Patrick’s life still has elasticity; Lee’s doesn’t. Lee’s life has borders he can’t cross; Patrick is still working to figure out which landscape he wants to inhabit. Neither understands the way the other exists, or the way the other handles the grief after Joe’s death. Patrick and Lee are learning what it is to exist together, while both are grieving in their own, barbed ways, colored by circumstance and history. Patrick has Lee, his girlfriends, and his friends; Lee has Patrick and his memories.
Patrick tries to look away from his uncle’s self-destruction—the empty bottles that fill the recycling bin, the purpling bruise on his temple—until he can’t. He goes into Lee’s bedroom, expecting to yell at him, only to notice the three framed photographs Lee has taken with him from Manchester, to Boston, and then back to Manchester. Patrick pauses. Three photos: one for each lost daughter. His experience of Lee’s grieving shifts. He leaves the room.
It’s hard to accept the others in your family as human, too, to know that they are suffering the same losses, though their suffering may take different form. It’s an extra wound, to know that they’re hurting like you’re hurting. Patrick can’t do anything to fix Lee, but he can learn to accept the presence of Lee’s open wound.
***
In the three years since the accident, it’s become the norm for my cousin, E, and I to warn each other about movies: “Gravity might give you a panic attack” (it nearly did), “Manchester will break you in half” (true), “Jackie is about planning the funeral, so, be careful” (I’m sitting this one out, for now), “maybe don’t sit through a trailer of Sully.” Often, we risk the movie, despite the warnings. Sometimes, though, reliving trauma isn’t worth it. We’ll put down the book, walk out of the theater.

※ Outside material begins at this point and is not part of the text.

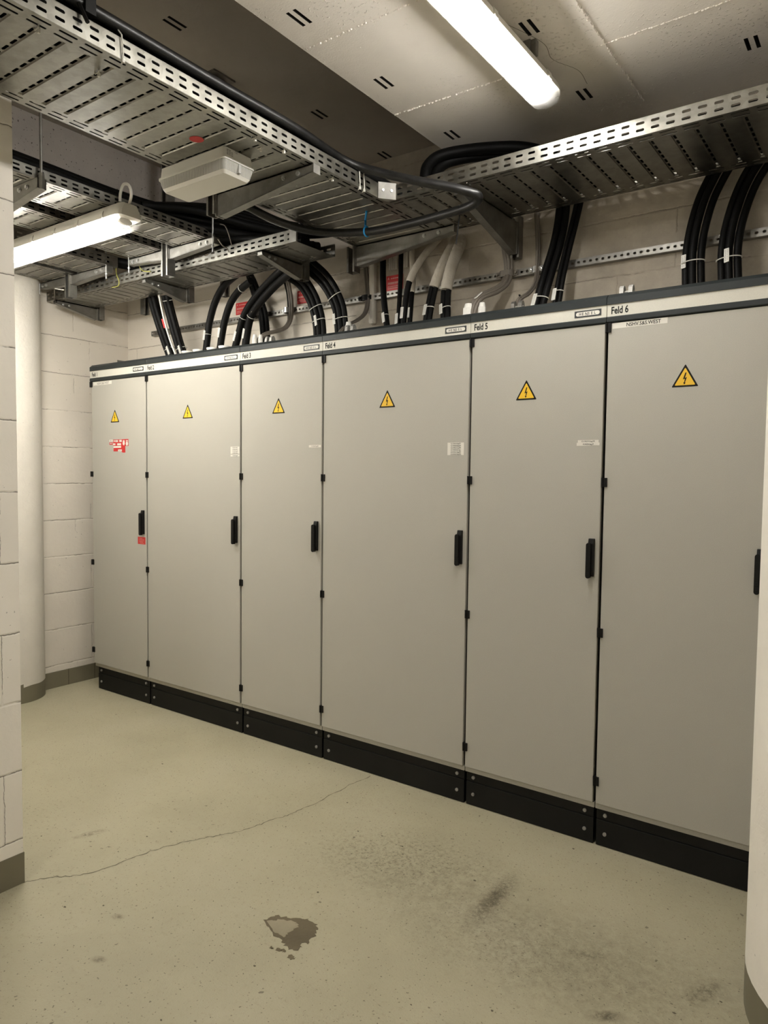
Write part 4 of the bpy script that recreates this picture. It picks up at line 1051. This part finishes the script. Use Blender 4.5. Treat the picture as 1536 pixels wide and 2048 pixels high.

My trigger points have shifted, but I don’t hate pressing on them, especially when the movie engages with grief and loss from a place of honesty and humor, as Manchester does. Manchester tells the story of Lee, Patrick, and Randi from a place of inevitability: these events happened, they cannot unhappen, they won’t ever not have happened, so what do we do now?
It’s this compounding of grief, especially, that gets me: the doubling of it, within the movie’s story, but also without, filling in shades of my own experience, shining a light on the pieces of it that I haven’t engaged with recently, allowing for the wound that still exists. Understanding the landscape of an original grief doesn’t help with the second or the third. Each are unique, strange, impossible. Manchester understands this impossibility.
“But why can’t you stay?” Patrick asks, after Lee explains about his new job in Boston, and how Patrick will be staying behind with some family friends.
“Come on, Patty.” Lee doesn’t want to explain this. He’d rather keep the dark, wooly truth of his unruly grief to himself. But, again, for Patrick, he tries. “I can’t beat it,” he says. “I can’t beat it. I’m sorry.”
***
Summer mornings along the Oregon coast are still gray. My family wakes out of order. We take our dogs for walks. We sip coffee on the couch, a blanket pulled tight across knees. A game of croquet begins on the lawn. Another pot of coffee is put on. The news plays muted on the television. We take selfies and read books. We settle in for a day with each other.
There is a photo on the mantle. In the evening, two candles flicker on either side.